My guilty pleasure is watching Judge Judy during my lunch break. Sandwich and cuppa in hand, I love watching her harangue dead-beat parents over child support arrears, sniff out which lovesick teenager is responsible for keying an ex-boyfriend's car, and lecturing separated couples fighting over who gets the washing machine and the cable bill.
Often, she will ask why they didn't bother to marry: 'You're committed enough to make a baby, but not to get married?' she'll rhetorically ask in her no-nonsense Brooklyn Jewish grandmother accent. 'We have courts for marriages that break up but not for when living together doesn't work out,' she explains.
In a nutshell, Judge Judy is explaining the modern democratic state's interest in marriage: recognising the contractual rights and obligations of two people who share resources and (where they exist) rights and responsibilities to children.
The state doesn't have an opinion on whether God approves of the union because theocracy went out of fashion in the West, along with the Divine Right of Kings. These days in Australia, the state doesn't even care to enforce sexual exclusivity of partners, although once upon a time that was a major element of marital law.

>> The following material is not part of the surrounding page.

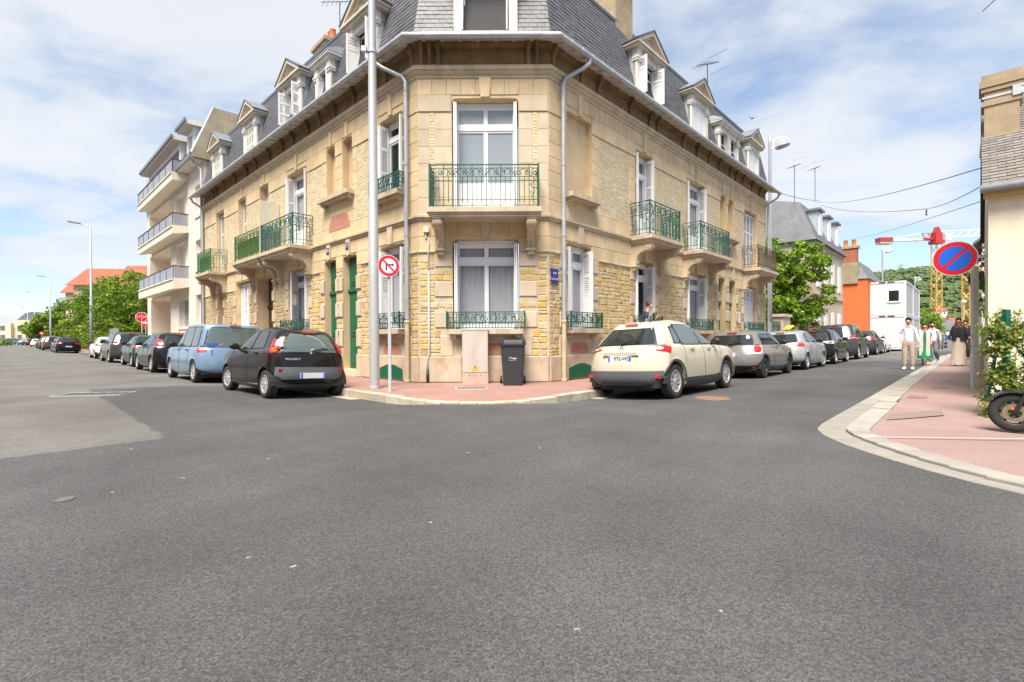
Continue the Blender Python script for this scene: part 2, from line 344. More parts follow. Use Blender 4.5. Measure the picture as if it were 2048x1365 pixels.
# asphalt: new dark surface, older pale surface beyond a cut line, flecks and stones
def asphalt():
    m = bpy.data.materials.new('asphalt'); m.use_nodes = True
    t = m.node_tree; b = t.nodes['Principled BSDF']; N = t.nodes.new; K = t.links.new
    geo = N('ShaderNodeNewGeometry'); P = geo.outputs['Position']
    def noise(sc_, det=4, ro=0.6, vec=P):
        n = N('ShaderNodeTexNoise'); n.inputs['Scale'].default_value = sc_; n.inputs['Detail'].default_value = det; n.inputs['Roughness'].default_value = ro
        K(vec, n.inputs['Vector']); return n.outputs[0]
    def mr(x, a, b_, c, d):
        n = N('ShaderNodeMapRange'); K(x, n.inputs[0]); n.inputs[1].default_value = a; n.inputs[2].default_value = b_; n.inputs[3].default_value = c; n.inputs[4].default_value = d; return n.outputs[0]
    def op(o, a, b_):
        n = N('ShaderNodeMath'); n.operation = o
        for i, x in enumerate((a, b_)):
            if isinstance(x, (int, float)): n.inputs[i].default_value = x
            else: K(x, n.inputs[i])
        return n.outputs[0]
    sp = N('ShaderNodeSeparateXYZ'); K(P, sp.inputs[0])
    wob = op('MULTIPLY', op('SUBTRACT', noise(2.5, 5), 0.5), 0.25)
    def half(a, b_):
        "positive on the left of the directed line a->b"
        d = (V(b_) - V(a)).normalized()
        nx, ny = -d.y, d.x
        c = -(nx * a[0] + ny * a[1])
        s_ = op('ADD', op('ADD', op('MULTIPLY', sp.outputs['X'], nx), op('MULTIPLY', sp.outputs['Y'], ny)), c)
        return mr(op('ADD', s_, wob), -0.02, 0.02, 0, 1)
    A, B, C_, D_, E_ = (-4.11, 5.77), (-8.58, 10.11), (-10.14, 11.6), (-7.55, 12.67), (-5.07, 4.81)
    old = op('MAXIMUM', op('MULTIPLY', half(A, B), half(E_, A)), half(C_, D_))
    fine = noise(100, 3, 0.75); mid = noise(38, 5, 0.8); big = noise(0.55, 4, 0.6); cloud = noise(0.16, 3)
    vo = N('ShaderNodeTexVoronoi'); vo.inputs['Scale'].default_value = 78; K(P, vo.inputs['Vector'])
    v = op('MULTIPLY', mr(fine, 0.36, 0.64, 0.5, 1.5), mr(mid, 0.38, 0.62, 0.84, 1.16))
    v = op('MULTIPLY', v, mr(big, 0.3, 0.7, 0.82, 1.18)); v = op('MULTIPLY', v, mr(cloud, 0.35, 0.65, 0.86, 1.14))
    sv = N('ShaderNodeSeparateColor'); K(vo.outputs['Color'], sv.inputs[0]); pit = mr(sv.outputs[0], 0.0, 1.0, 0.74, 1.26); v = op('MULTIPLY', v, pit)
    for ang, sy, lo, hi in ((aR, 9.0, 0.9, 1.1), (-aL, 6.0, 0.93, 1.07)):      # faint polish along the wheel tracks
        mq = N('ShaderNodeMapping'); mq.vector_type = 'TEXTURE'; mq.inputs['Rotation'].default_value = (0, 0, -ang); mq.inputs['Scale'].default_value = (1.1, sy, 1); K(P, mq.inputs[0])
        v = op('MULTIPLY', v, mr(noise(1.0, 4, 0.6, mq.outputs[0]), 0.35, 0.65, lo, hi))
    st = noise(1.7, 6, 0.7); v = op('MULTIPLY', v, mr(st, 0.62, 0.72, 1.0, 0.74))
    mi = N('ShaderNodeMix'); mi.data_type = 'RGBA'; K(old, mi.inputs[0])
    mi.inputs[6].default_value = (0.073, 0.0715, 0.0725, 1); mi.inputs[7].default_value = (0.128, 0.121, 0.113, 1)
    vm = N('ShaderNodeVectorMath'); vm.operation = 'SCALE'; K(mi.outputs[2], vm.inputs[0]); K(v, vm.inputs['Scale'])
    # paint and gum flecks
    v2 = N('ShaderNodeTexVoronoi'); v2.inputs['Scale'].default_value = 3.0; K(P, v2.inputs['Vector'])
    mp_ = N('ShaderNodeMapping'); mp_.inputs['Scale'].default_value = (1, 1, 1); K(P, mp_.inputs[0])
    dd = op('ADD', v2.outputs['Distance'], op('MULTIPLY', noise(34, 3), 0.16))
    sepc = N('ShaderNodeSeparateColor'); K(v2.outputs['Color'], sepc.inputs[0])
    fl = op('MULTIPLY', mr(dd, 0.125, 0.108, 0, 0.8), mr(sepc.outputs[0], 0.35, 0.37, 0, 1))
    m2 = N('ShaderNodeMix'); m2.data_type = 'RGBA'; K(fl, m2.inputs[0]); K(vm.outputs[0], m2.inputs[6]); m2.inputs[7].default_value = (0.42, 0.42, 0.40, 1)
    K(m2.outputs[2], b.inputs['Base Color']); b.inputs['Roughness'].default_value = 0.78; b.inputs['Specular IOR Level'].default_value = 0.35
    bp = N('ShaderNodeBump'); bp.inputs['Strength'].default_value = 0.22; bp.inputs['Distance'].default_value = 0.008
    K(op('ADD', fine, mid), bp.inputs['Height']); K(bp.outputs[0], b.inputs['Normal'])
    return m
m_asph = asphalt()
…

Divorce is all about distribution of assets and establishing proper care of the kids. So why the brouhaha over marriage for gay people?
Since time immemorial, different societies and cultures have developed all sorts of rules and taboos about marriage, which makes for fascinating reading and belies the notion that there is a single, eternal concept of marriage that straight people can access but gays may not. Some types of marriage permissible in different times and cultures are not accepted under current Australian law, other types are perfectly legal here but a big no-no in other times and places.
Take interreligious marriages, for example. In Australia, a Satanist can marry a Jedi Knight and no-one gives two hoots, but a fourth century Christian couldn't even dine with a Jewish neighbour, let alone marry him, thanks to the Council of Elvira. Things have relaxed a bit since then, but even in 1938 my CofE grandfather had to marry his Catholic bride 'behind the altar' and her relatives wouldn't darken their doorstep.
Muslim men have to restrict themselves to four wives, but fundamentalist Mormons are good to go with any number. Polygyny was common enough in ancient Judaism, the record being held by King Solomon and his thousand wives and concubines.